Studioni këtë pasazh

  
/ 10837  
  

9671. Van hemelsblauw en purper en dubbelgedoopt scharlaken en getweernd fijn lijnwaad; dat dit betekent de goedheden van de liefde en van het geloof daar verbonden, staat vast uit de betekenis van hemelsblauw, namelijk de hemelse liefde van het ware, nr. 9466; en uit de betekenis van het purper, namelijk de hemelse liefde van het goede, nr. 9467; uit de betekenis van het dubbelgedoopte scharlaken, te weten het geestelijk goede, nrs. 4922, 9468; en uit de betekenis van het getweernd fijn lijnwaad, namelijk het ware uit hemelse oorsprong, nr. 9469.

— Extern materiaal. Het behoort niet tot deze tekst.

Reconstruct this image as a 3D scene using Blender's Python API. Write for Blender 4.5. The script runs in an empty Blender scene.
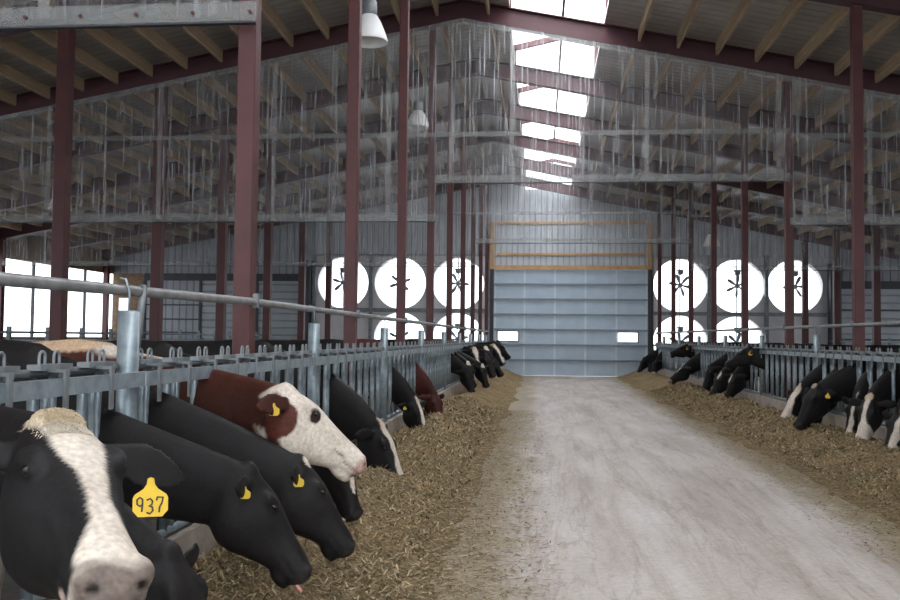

Daaruit blijkt dat met die vier worden aangeduid de goede dingen van de liefde en van het geloof, in het verenigende midden verbonden.

Hiermee is het als volgt gesteld: zij die in de hemel betrekking hebben op het verenigende middel, dat door de voorhang wordt uitgebeeld, hebben in zich de goedheden van de liefde en de goedheden van het geloof verbonden; want door de goedheden van de liefde worden zij verbonden met de hemelsen die in de binnenste hemel zijn en door de goedheden van het geloof met de geestelijken die in de middelste hemel zijn; want het goede van de liefde tot de Heer wordt het hemels goede genoemd en het goede van het geloof in Hem wordt het geestelijk goede genoemd.

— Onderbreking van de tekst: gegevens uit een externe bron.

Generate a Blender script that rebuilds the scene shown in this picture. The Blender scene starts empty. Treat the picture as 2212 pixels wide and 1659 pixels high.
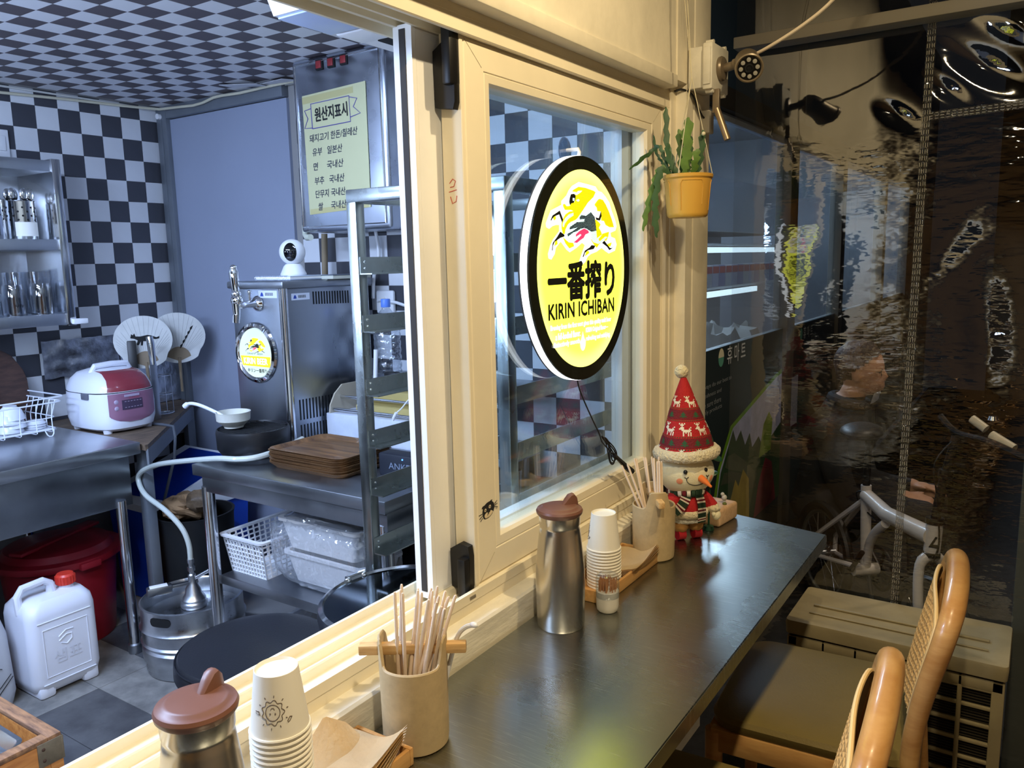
import bpy, bmesh, math, random
from math import sin, cos, pi, radians, sqrt, atan2
from mathutils import Vector, Matrix, Euler, noise as mnoise
random.seed(7)
sc = bpy.context.scene
COL = sc.collection

# ------------------------------------------------------------------ camera
cam_d = bpy.data.cameras.new('camera')
cam = bpy.data.objects.new('camera', cam_d)
COL.objects.link(cam)
cam_d.sensor_width = 36.0
cam_d.lens = 1726.4 / 2212 * 36.0
cam_d.clip_start = 0.02
yaw, pit, rol = radians(33.73), radians(8.833), radians(-1.307)
fw = Vector((-sin(yaw) * cos(pit), cos(yaw) * cos(pit), -sin(pit)))
rt = Vector((cos(yaw), sin(yaw), 0))
up = rt.cross(fw)
rt2 = cos(rol) * rt + sin(rol) * up
up2 = -sin(rol) * rt + cos(rol) * up
cam.matrix_world = Matrix(((rt2.x, up2.x, -fw.x, 0.81), (rt2.y, up2.y, -fw.y, 0.0),
                           (rt2.z, up2.z, -fw.z, 1.45), (0, 0, 0, 1)))
sc.camera = cam

# ------------------------------------------------------------------ world, lamps, exposure
w = bpy.data.worlds.new('night')
sc.world = w
w.use_nodes = True
w.node_tree.nodes['Background'].inputs[0].default_value = (0.30, 0.34, 0.42, 1)
w.node_tree.nodes['Background'].inputs[1].default_value = 0.02
sc.view_settings.view_transform = 'Standard'
sc.view_settings.look = 'None'
sc.view_settings.exposure = 0.0
sc.view_settings.gamma = 1.0
sc.view_settings.use_curve_mapping = False

def lamp(name, kind, loc, power, color, size=0.1, size_y=None, aim=None, spot=None):
    d = bpy.data.lights.new(name, kind)
    d.energy = power
    d.color = color
    if kind == 'AREA':
        d.shape = 'RECTANGLE' if size_y else 'DISK'
        d.size = size
        if size_y: d.size_y = size_y
    else:
        d.shadow_soft_size = size
    if spot:
        d.spot_size = radians(spot); d.spot_blend = 0.5
    o = bpy.data.objects.new(name, d)
    COL.objects.link(o)
    o.location = loc
    if aim is not None:
        o.rotation_euler = (Vector(aim) - Vector(loc)).to_track_quat('-Z', 'Y').to_euler()
    return o
WARM = (1.0, 0.79, 0.47)
COOL = (0.50, 0.66, 1.0)
lamp('counter_lamp', 'AREA', (0.74, 1.28, 2.40), 13.0, WARM, 0.05, aim=(0.30, 1.28, 0.5))
lamp('counter_lamp', 'AREA', (0.78, 0.30, 2.40), 19.0, (1.0, 0.83, 0.56), 0.05, aim=(0.25, 0.35, 0.5))
lamp('kitchen_tube', 'AREA', (-1.25, 0.30, 2.10), 58.0, COOL, 1.2, 0.10, aim=(-1.45, 0.9, 0.0))
for kx in (-2.0, -1.3, -0.6): lamp('kitchen_fill', 'POINT', (kx, 0.10, 1.60), 24.0, COOL, 0.08)  # unseen point lights added to brighten the kitchen ceiling
lamp('kitchen_tube', 'AREA', (-0.75, 1.75, 2.16), 6.0, COOL, 0.6, 0.06, aim=(-0.75, 1.75, 0.0))
lamp('mart_ceiling_tube', 'AREA', (-1.6, 5.2, 2.6), 260.0, (0.70, 0.84, 1.0), 0.6, 3.2, aim=(-1.6, 5.2, 0))
lamp('street_fill', 'SPOT', (1.5, 3.6, 3.6), 110.0, (1.0, 0.82, 0.62), 0.15, aim=(0.30, 3.2, 0.6), spot=46)  # unseen spot added to brighten the person and bicycle outside

# ------------------------------------------------------------------ helpers
class MB:
    """collects shapes into one bmesh"""
    def __init__(s): s.bm = bmesh.new()
    def _xf(s, vs, M):
        if M is not None:
            for v in vs: v.co = M @ v.co
    def box(s, x0, x1, y0, y1, z0, z1, bev=0.0, seg=2, M=None):
        r = bmesh.ops.create_cube(s.bm, size=1.0)
        vs = r['verts']
        for v in vs:
            v.co = Vector((x0 + (v.co.x + .5) * (x1 - x0), y0 + (v.co.y + .5) * (y1 - y0), z0 + (v.co.z + .5) * (z1 - z0)))
        if bev > 0:
            es = list({e for v in vs for e in v.link_edges})
            rr = bmesh.ops.bevel(s.bm, geom=vs + es, offset=bev, segments=seg, profile=0.5, affect='EDGES')
            vs = list({v for f in rr['faces'] for v in f.verts} | {v for v in vs if v.is_valid})
        s._xf(vs, M)
        return s
    def rings(s, rings, cyc=True, cap0=True, cap1=True, close=False):
        R = [[s.bm.verts.new(p) for p in r] for r in rings]
        n = len(R[0])
        pairs = list(zip(R[:-1], R[1:]))
        if close: pairs.append((R[-1], R[0]))
        for a, b in pairs:
            for i in range(n if cyc else n - 1):
                j = (i + 1) % n
                try: s.bm.faces.new((a[i], a[j], b[j], b[i]))
                except ValueError: pass
        if not close:
            if cap0 and n > 2: s.bm.faces.new(R[0][::-1])
            if cap1 and n > 2: s.bm.faces.new(R[-1])
        return s
    def lathe(s, prof, n=32, c=(0, 0, 0), M=None, close=False, sx=1, sy=1):
        rs = []
        for r, z in prof:
            r = max(r, 1e-5)
            ring = [Vector((c[0] + r * sx * cos(2 * pi * i / n), c[1] + r * sy * sin(2 * pi * i / n), c[2] + z)) for i in range(n)]
            if M is not None: ring = [M @ p for p in ring]
            rs.append(ring)
        return s.rings(rs, close=close)
    def tube(s, pts, r, n=8, cyc=False, cap=True):
        P = [Vector(p) for p in pts]
        m = len(P)
        T = []
        for i in range(m):
            a = P[(i - 1) % m] if (cyc or i > 0) else P[i]
            b = P[(i + 1) % m] if (cyc or i < m - 1) else P[i]
            t = (b - a)
            T.append(t.normalized() if t.length > 1e-9 else Vector((0, 0, 1)))
        u = T[0].orthogonal().normalized()
        rs = []
        for i in range(m):
            u = (u - T[i] * u.dot(T[i]))
            u = u.normalized() if u.length > 1e-6 else T[i].orthogonal().normalized()
            v = T[i].cross(u)
            rr = r[i] if isinstance(r, (list, tuple)) else r
            rs.append([P[i] + (u * cos(2 * pi * k / n) + v * sin(2 * pi * k / n)) * rr for k in range(n)])
        return s.rings(rs, cap0=cap, cap1=cap, close=cyc)
    def cyl(s, p0, p1, r, r1=None, n=20):
        return s.tube([p0, p1], [r, r if r1 is None else r1], n)
    def prism(s, poly, M, t):
        """polygon in local xy, thickness t along local +z, placed by M"""
        n = len(poly)
        a = [s.bm.verts.new(M @ Vector((p[0], p[1], 0))) for p in poly]
        b = [s.bm.verts.new(M @ Vector((p[0], p[1], t))) for p in poly]
        s.bm.faces.new(a[::-1]); s.bm.faces.new(b)
        for i in range(n):
            s.bm.faces.new((a[i], a[(i + 1) % n], b[(i + 1) % n], b[i]))
        return s
    def sphere(s, c, r, u=20, v=12, M=None):
        if not isinstance(r, (tuple, list)): r = (r, r, r)
        rr = bmesh.ops.create_uvsphere(s.bm, u_segments=u, v_segments=v, radius=1.0)
        for q in rr['verts']:
            p = Vector((q.co.x * r[0], q.co.y * r[1], q.co.z * r[2]))
            if M is not None: p = M @ p
            q.co = p + Vector(c)
        return s
    def quad(s, a, b, c, d):
        s.bm.faces.new([s.bm.verts.new(p) for p in (a, b, c, d)]); return s
    def grid(s, f, nu, nv):
        V = [[s.bm.verts.new(f(i / nu, j / nv)) for j in range(nv + 1)] for i in range(nu + 1)]
        for i in range(nu):
            for j in range(nv):
                s.bm.faces.new((V[i][j], V[i + 1][j], V[i + 1][j + 1], V[i][j + 1]))
        return s
    def mesh(s, name, mat, smooth=35):
        bmesh.ops.recalc_face_normals(s.bm, faces=s.bm.faces)
        me = bpy.data.meshes.new(name)
        s.bm.to_mesh(me); s.bm.free()
        if mat: me.materials.append(mat)
        if smooth:
            me.polygons.foreach_set('use_smooth', [True] * len(me.polygons))
            try: me.set_sharp_from_angle(angle=radians(smooth))
            except Exception: pass
        return me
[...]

Zij die in de hemel betrekking hebben op het verenigende middel, worden hemels-geestelijk en geestelijk-hemels genoemd; de eerstgenoemden worden in het Woord uitgebeeld door Jozef en de laatstgenoemden door Benjamin.

Dat Jozef in de uitbeeldende zin het hemels-geestelijke is, zie de nrs. 4286, 4592, 4963, 5249, 5307, 5331, 5332, 5417, 5869, 5877, 6224, 6526; en dat Benjamin het geestelijk-hemelse is, nrs. 3969, 4592; en dat zo Jozef het innerlijk verenigende middel is, nrs. 4585, 4592, 4594, 5411, 5413, 5443, 5639, 5686, 5688, 5689, 5822.

Wat het hemels-geestelijke is en wat het geestelijk-hemelse, zie de nrs. 1577, 1824, 2184, 4585, 4592, 4594.

Ook uit de tegengestelden, die in de hellen zijn, wordt gekend hoedanig het verschil is tussen de hemelsen en tussen de geestelijken in de hemelen; zij die in de hellen tegengesteld zijn aan de hemelsen, worden genieën genoemd en zij die daar zijn tegengesteld aan de geestelijken, worden geesten genoemd.

De genieën die zijn tegengesteld aan de hemelsen, zijn aan de rug; de geesten echter, die zijn tegengesteld aan de geestelijken, zijn voor het aangezicht; en de middelsten zijn aan de zijden.

De genieën zijn, omdat zij tegengesteld zijn aan de hemelsen, in een innerlijker boze dan de geesten; zie hierover uit ondervinding de nrs. 5977, 8593, 8622, 8625.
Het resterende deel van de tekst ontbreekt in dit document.